L’utilisation de CCI (BCC) n’est pas nécessairement déloyale
L’employeur avait placé la majorité des travailleurs en CCI (copie cachée ou BCC) lors de l’envoi de l’arrêt. La travailleuse affirmait que cela constituait un acte déloyal, car elle cela l’empêchait de savoir qui avait reçu ses données, et qu’il y avait donc, selon elle, violation du principe de loyauté.
L’employeur a toutefois affirmé avoir utilisé la fonction CCI afin de garantir le droit à la protection des données des autres destinataires. En effet, tous les travailleurs ne disposaient pas d’une adresse e-mail professionnelle, et l’arrêt a donc été envoyé à leur adresse e-mail privée.
Selon l’APD, il n’y a pas de comportement déloyal de la part de l’employeur dans ce contexte. Elle comprend néanmoins le point de vue de la travailleuse et s’interroge sur l’opportunité, pour l’employeur, d’adopter à l’avenir une méthode de communication alternative (par exemple, en fournissant une adresse e-mail professionnelle à tous les travailleurs).

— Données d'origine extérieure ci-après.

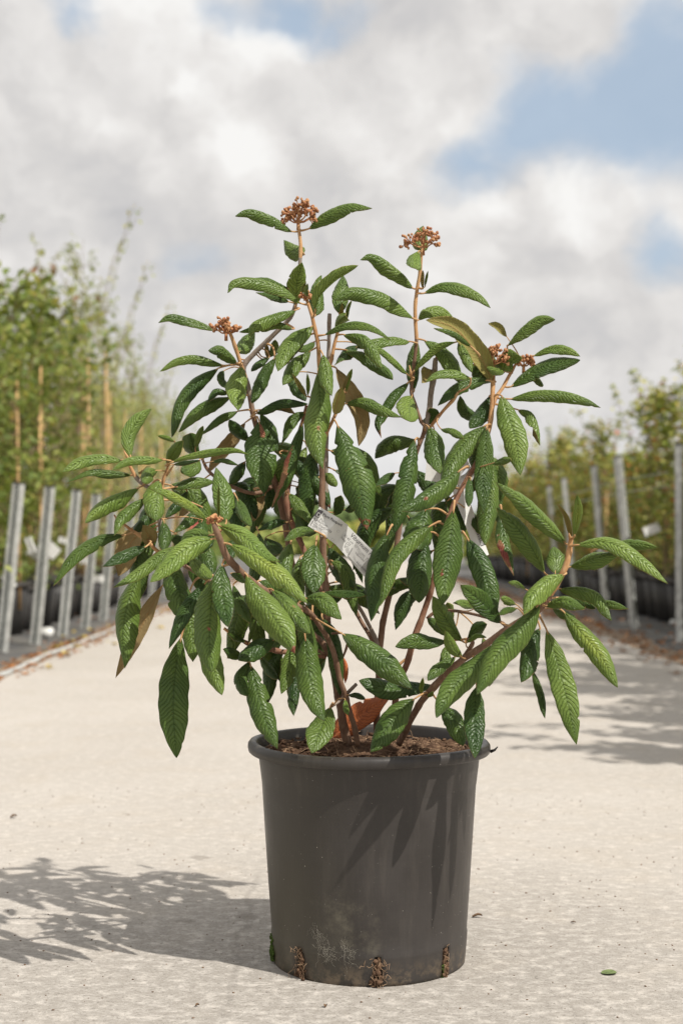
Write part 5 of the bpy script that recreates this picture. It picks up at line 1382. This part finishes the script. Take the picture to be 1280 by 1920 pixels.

Enfin, l’APD constate plusieurs violations du principe de transparence et des obligations d’information. L’APD décide de réprimander l’employeur pour les violations constatées et classe la plainte en ce qui concerne le traitement des données syndicales et la violation du principe de loyauté.
Point d’attention
Il est permis d’informer les travailleurs au sujet de questions qui peuvent les concerner, y compris l’issue d’une procédure judiciaire. Toutefois, lorsque cette communication contient des données à caractère personnel concernant d’autres personnes, l’employeur doit évaluer avec soin s’il est nécessaire de divulguer ces données. Si ce n’est pas le cas, l’employeur doit prendre des mesures appropriées pour protéger les droits des personnes concernées. Cela peut, par exemple, se faire en ne partageant qu’un résumé de la décision ou en anonymisant le document.